U2. I have yet to meet one person from Ireland that likes this band. I never was a U2 fan. I know many of their songs—they were a very popular band—and a friend took me to see them once in concert (it was weird, the PopMart tour, I think). Yet nearly every person I have met in Ireland has nothing good to say about this band. They are mentioned dismissively in the book only a couple of times. Once here: “It had been a great gig. Hot Press told Jimmy. Dublin needed something like The Commitments, to get U2 out of its system. He’d be doing a review for the next issue. Then he asked for his two pounds back” (111-12). This mention, in particular, reminded me that the most popular band in the world, at the time, was not equally appreciated in their home country. Yet U2, like The Commitments, are very much influenced by black American soul music. Shortly after this book is published, U2 releases a documentary discussing their identity as a band, including their connection to black America and black American music. What are your thoughts? There are some interesting connections between U2, the U2 film, and The Commitments.

a. U2: Rattle and Hum – Trailer The way in which all the American cities listed connects to The Commitments, no?

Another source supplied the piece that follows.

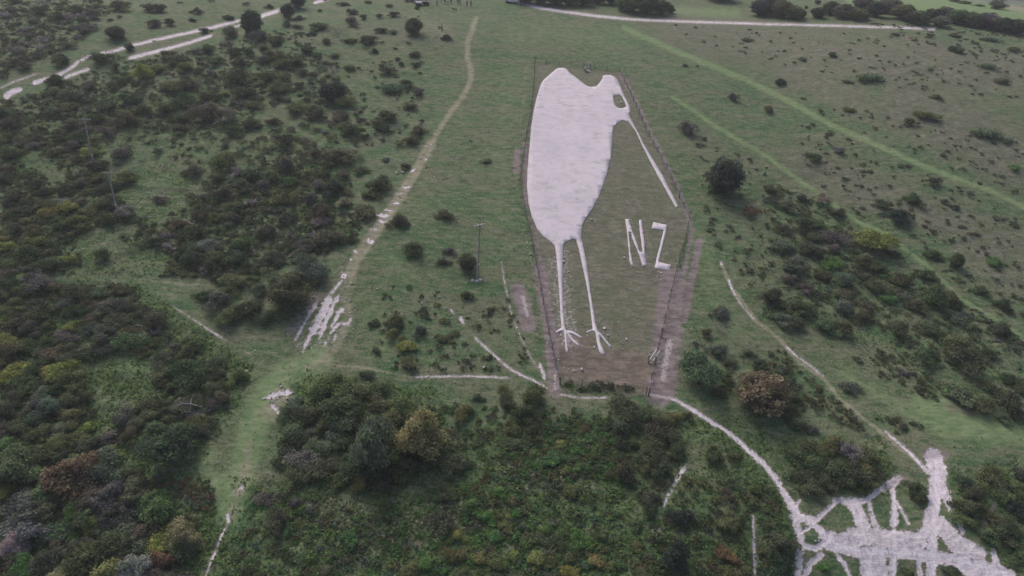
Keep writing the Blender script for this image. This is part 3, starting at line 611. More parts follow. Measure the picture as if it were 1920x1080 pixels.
# cx, cy(middle of the bush in the photo), width, kind, colour [, height of it in the photo]
BUSH = '''775,51,38,round,dk,38 838,71,24,juniper,bk 702,96,20,juniper,dk 779,102,24,juniper,br 745,110,15,hawthorn,pu 753,120,15,juniper,dk 779,121,23,juniper,dk 727,131,38,hawthorn,br 655,124,34,flatbush,md 628,132,30,dead,gy
735,160,58,flatbush,gg 762,155,34,juniper,dk 783,172,32,hawthorn,pu 625,172,60,round,bk,46 605,150,24,juniper,br 767,197,38,juniper,ol 725,215,62,hawthorn,br 717,238,38,juniper,dk 785,244,38,hawthorn,br 750,243,26,dead,gy 715,258,26,dead,gy
555,202,50,hawthorn,ol 590,208,58,juniper,br 640,215,50,hawthorn,pu 655,242,58,juniper,md 600,48,44,juniper,dk 585,62,22,juniper,bk 636,60,32,dead,gy 660,42,38,hawthorn,pu 660,23,24,juniper,dk 682,32,20,juniper,dk 711,30,16,juniper,dk 738,27,26,juniper,dk 690,74,44,juniper,dk
655,73,36,flatbush,md 612,76,28,hawthorn,br 716,56,28,juniper,dk 738,58,24,flatbush,gg 719,79,12,juniper,dk 595,100,34,flatbush,dk 627,103,26,flatbush,br 541,26,40,juniper,bk,26 562,33,24,hawthorn,pu 600,19,13,juniper,dk 538,46,24,hawthorn,br 556,49,24,juniper,dk 505,12,20,juniper,dk
560,4,34,round,bk,34 517,72,46,juniper,dk 494,88,32,hawthorn,br 524,102,46,juniper,ol 505,104,36,hawthorn,br 556,115,38,juniper,dk 494,114,36,hawthorn,pu 530,118,40,juniper,ol 566,134,32,juniper,br 510,140,60,flatbush,dk 522,166,54,juniper,ol 562,158,30,juniper,dk 577,172,22,hawthorn,br 782,15,14,juniper,dk 785,31,7,juniper,dk 730,9,22,flatbush,br 645,6,26,flatbush,br 690,3,20,flatbush,br
1284,122,15,hawthorn,pu 1307,124,9,juniper,dk 1374,183,28,hawthorn,br 1288,241,46,hawthorn,pu 1321,260,14,juniper,md 1440,204,30,hawthorn,br 1267,47,9,juniper,dk 1400,72,26,flatbush,gg 1462,153,28,juniper,bk 1560,101,25,juniper,dk 1506,109,22,flatbush,gg 1789,90,36,flatbush,dk 1756,181,28,juniper,dk 1706,229,25,juniper,dk
1594,204,26,flatbush,ol 1625,208,9,juniper,br 1632,142,54,flatbush,gg 1588,150,26,flatbush,gg 1852,120,42,flatbush,gg 1790,65,26,flatbush,dk 1858,70,38,flatbush,gg 1900,90,34,flatbush,dk 1850,246,60,flatbush,gg 1890,262,30,flatbush,gg 1733,210,54,flatbush,md 1878,150,32,flatbush,gg 1722,62,12,juniper,gg 1678,62,22,flatbush,gg
724,299,20,juniper,pu 760,310,28,juniper,br 677,318,36,hawthorn,br 712,345,56,juniper,br 700,362,50,flatbush,dk 748,415,50,juniper,dk 835,402,40,juniper,br 776,465,50,juniper,dk 842,469,32,hawthorn,pu 829,487,34,hawthorn,br 876,490,40,round,dk,42 866,296,15,dead,gy 912,298,30,flatbush,gg 630,350,34,round,bk,34 537,308,32,round,pu,42
532,372,52,hawthorn,ol 685,392,58,flatbush,ol 600,395,60,juniper,br 640,288,80,hawthorn,br 622,443,62,juniper,br 575,463,60,hawthorn,pu 512,478,52,hawthorn,br 545,545,88,tree,dk,74 645,378,40,hawthorn,tn 883,264,10,juniper,dk 800,405,8,flatbush,ol
875,552,34,juniper,dk 795,584,28,hawthorn,dk 700,606,26,juniper,dk 743,600,42,juniper,md 735,625,36,juniper,ol 788,618,36,hawthorn,pu 830,632,30,flatbush,br 762,645,40,bramble,yg 765,678,44,hawthorn,br 848,624,24,flatbush,ol 895,744,30,hawthorn,dk 868,771,50,juniper,ol
625,715,88,hawthorn,ol 600,738,70,juniper,dk 668,727,76,juniper,ol 685,702,40,juniper,dk 640,762,90,tree,dk,60 580,777,66,hawthorn,dk 700,832,104,tree,gg,130 785,812,88,tree,yt,130 570,860,70,hawthorn,gy 545,838,60,bramble,dk 610,872,70,hawthorn,br 640,892,50,bramble,ol 850,868,62,juniper,br 835,915,58,hawthorn,md 832,975,66,hawthorn,br
500,930,50,hawthorn,pu 555,942,30,hawthorn,pu 520,970,60,hawthorn,br 655,1000,50,bramble,bg 1350,582,50,flatbush,pu 1346,611,30,dead,gy 1324,622,30,juniper,dk 1310,690,84,tree,gg,80 1360,705,50,hawthorn,dk 1422,728,112,round,rb,92
1175,760,80,hawthorn,dk 1212,772,60,hawthorn,md 1232,800,76,hawthorn,dk 1000,742,76,hawthorn,dk 985,775,60,juniper,dk 1000,802,50,juniper,dk 1290,778,26,hawthorn,br 1225,832,80,hawthorn,dk 1236,860,56,bramble,md 1165,885,62,juniper,dk 1338,853,50,juniper,dk 1375,856,40,hawthorn,dk 1308,902,26,juniper,ol 1362,920,40,hawthorn,br 1358,942,18,dead,gy
1275,968,60,hawthorn,bk 1262,1045,60,tree,bk,70 1375,1062,70,bramble,ol 1355,1030,50,bramble,ru 995,812,36,juniper,dk 1040,850,60,bramble,bg 1354,331,80,round,bk,86 1408,391,40,flatbush,rd
1525,293,46,hawthorn,dk 1572,281,32,hawthorn,gy 1752,340,34,juniper,dk 1712,372,46,juniper,dk 1770,377,26,hawthorn,pu 1791,387,24,juniper,dk 1655,380,40,juniper,dk 1680,404,62,juniper,bk 1617,389,14,hawthorn,gy 1701,310,15,hawthorn,gy 1445,355,36,juniper,dk 1503,369,34,juniper,bk 1475,386,42,hawthorn,gg 1572,398,34,juniper,dk 1541,372,42,hawthorn,tn
1528,414,44,bramble,md 1505,420,50,hawthorn,dk 1566,442,62,hawthorn,pu 1515,466,54,juniper,dk 1490,498,60,juniper,gg 1636,448,72,tree,yg,54 1672,474,34,hawthorn,br 1616,490,54,hawthorn,ol 1580,524,56,juniper,gg 1690,524,50,juniper,dk 1735,515,46,hawthorn,dk 1748,476,42,juniper,dk 1790,488,30,round,dk,38 1866,486,44,flatbush,bg 1902,312,32,flatbush,bg
1750,558,74,juniper,dk 1778,563,54,juniper,md 1715,572,50,hawthorn,br 1840,545,34,juniper,dk 1877,570,38,juniper,dk 1877,617,60,juniper,dk 1615,596,42,hawthorn,dk 1465,596,54,juniper,gg 1490,604,54,hawthorn,dk 1548,608,62,juniper,gg 1580,615,52,hawthorn,dk 1680,612,54,juniper,dk 1748,616,62,juniper,dk 1790,643,80,juniper,ol 1805,668,86,hawthorn,dk 1732,664,60,juniper,dk 1852,660,40,juniper,dk
1905,655,22,hawthorn,pu 1795,735,68,bramble,gg 1885,750,80,hawthorn,dk 1840,755,64,hawthorn,dk 1694,697,28,hawthorn,pu 1607,671,26,flatbush,dk 1592,722,46,flatbush,pu 1692,797,30,hawthorn,br 1490,790,56,hawthorn,dk 1516,800,40,hawthorn,pu 1465,690,32,flatbush,gg 1710,700,18,hawthorn,br
1490,850,60,hawthorn,dk 1526,864,70,hawthorn,dk 1590,842,62,hawthorn,gy 1562,880,84,juniper,dk 1598,884,72,juniper,dk 1622,876,50,hawthorn,ol 1545,888,60,juniper,dk 1712,914,50,juniper,dk 1722,932,34,juniper,dk 1826,925,60,juniper,dk 1815,950,66,hawthorn,dk 1800,968,50,juniper,md 1885,985,70,hawthorn,dk 1915,930,40,juniper,dk 1912,1040,50,hawthorn,md
1458,1012,70,hawthorn,dk 1462,1055,76,hawthorn,bk 1545,1060,26,bramble,bg 1782,1066,34,bramble,dk 1700,1072,30,bramble,dk 450,705,46,juniper,ol 352,688,100,hawthorn,dk 315,692,60,hawthorn,ol 285,622,40,dead,wh 376,768,60,dead,gy 475,575,86,juniper,dk 412,560,60,hawthorn,gg 325,828,104,tree,dk,84 148,882,112,tree,ru,84 38,868,92,tree,gg,80 345,1000,62,tree,tn,60
145,955,50,tree,bg,50 212,930,70,tree,pu,60 62,945,92,tree,pu,66 55,985,90,tree,gy,60 30,1022,52,tree,wh,50 262,1062,62,tree,wh,60 305,1050,50,tree,ru,44 195,1030,104,tree,dk,80 175,983,40,tree,yg,40 100,1045,60,tree,br,50 125,1076,84,tree,tn,56 48,1058,60,tree,bg,50 252,962,80,hawthorn,br
218,62,46,round,dk,30 243,88,20,round,dk,18 160,52,50,hawthorn,pu 115,112,46,hawthorn,dk 282,15,40,hawthorn,dk 300,17,34,juniper,dk 290,42,40,juniper,br 318,42,28,juniper,dk 360,37,18,juniper,bk 370,21,26,hawthorn,pu 207,37,13,juniper,dk 224,31,12,hawthorn,pu 430,32,26,juniper,dk 289,77,8,juniper,dk 385,57,24,juniper,bk 432,60,46,hawthorn,pu 474,46,46,round,bk,56
225,12,50,hawthorn,ol 175,28,40,hawthorn,pu 168,160,38,hawthorn,br 107,150,50,juniper,dk 192,108,60,hawthorn,dk 268,136,42,hawthorn,yg,30 315,101,40,juniper,dk 332,110,50,juniper,br 390,90,42,hawthorn,dk 405,112,38,juniper,md 468,100,34,hawthorn,dk 270,206,40,hawthorn,dk 246,184,52,juniper,dk 205,195,52,hawthorn,br 140,180,52,juniper,dk 180,222,34,juniper,dk 318,160,60,juniper,md 350,158,50,hawthorn,br 370,160,22,dead,gy
345,195,70,hawthorn,dk 390,212,76,hawthorn,pu 462,172,50,juniper,dk 445,146,60,juniper,br 107,258,30,juniper,dk 143,258,46,juniper,dk 240,225,60,hawthorn,br 200,246,40,hawthorn,pu 308,202,50,juniper,ol 427,216,60,hawthorn,gy 185,308,40,juniper,dk 145,300,36,hawthorn,br 230,285,60,hawthorn,pu 265,300,24,dead,gy 240,330,56,juniper,ol 305,315,20,dead,gy 365,320,44,hawthorn,pu 420,300,70,juniper,ol 445,320,40,hawthorn,gy 205,350,50,juniper,dk 193,476,44,juniper,md 300,372,34,hawthorn,pu'''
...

b. U2: Rattle and Hum This is the only digital version of the film that I can locate. If you are interested, watch the entire video (1 hr 39min). U2 plays with a gospel band in Harlem, they go to Graceland (Elvis’s relationship to the history of black American music of course has to be considered in this scene), they play with BB King, and sing their tribute song to Martin Luther King Jr (some of the facts of King’s death are wrong in that song). Sunday, Bloody Sunday is played as well, which connects to other topics we have discussed. Bono particularly dismisses Irish Americans and their understanding of Irishness when they sing this song.

Phil Lynott. I only discovered Lynott and Thin Lizzy after I lived in Ireland, but I knew some of their music. I just had no idea that the band singing Boys are Back in Town was an Irish rock band and that their lead singer was black. Irish, yes. But a black guy. Jimmy dismisses Phil Lynott as having any influence on The Commitments because he was not soul (67). What do you think? In The Deportees, the story “Home to Harlem” discusses someone like Lynott (and in some ways must be inspired by Lynott’s family). Irish and Black. The story begins, “He couldn’t find himself on the registration form” (179). What box do you tick when you’re black, and Irish, and emigrating to the United States? Declan ends up ticking other. Here’s a link to Thin Lizzy Boys are Back in Town. And just for fun, Thin Lizzy’s version of Whiskey in the Jar is my absolute favorite.

The use of Chain Gang by The Commitments irritated me. Of all the songs that they sing, this song is particularly connected to black American history and culture. What are your thoughts? Here’s the Sam Cooke version.

Any way. Those are some additional thoughts that I had about The Commitments after our conversation today. This book, unlike most of the titles that we have discussed this term, takes place during my lifetime. While I knew nothing of Ireland at the time the book was published, there is one detail listed in the text that connects to my own childhood memories. When Jimmy meets Joey, he is “wearing a Jesse Jackson campaign T-Shirt” (28). I share a picture of myself wearing one of those shirts from the 1980s.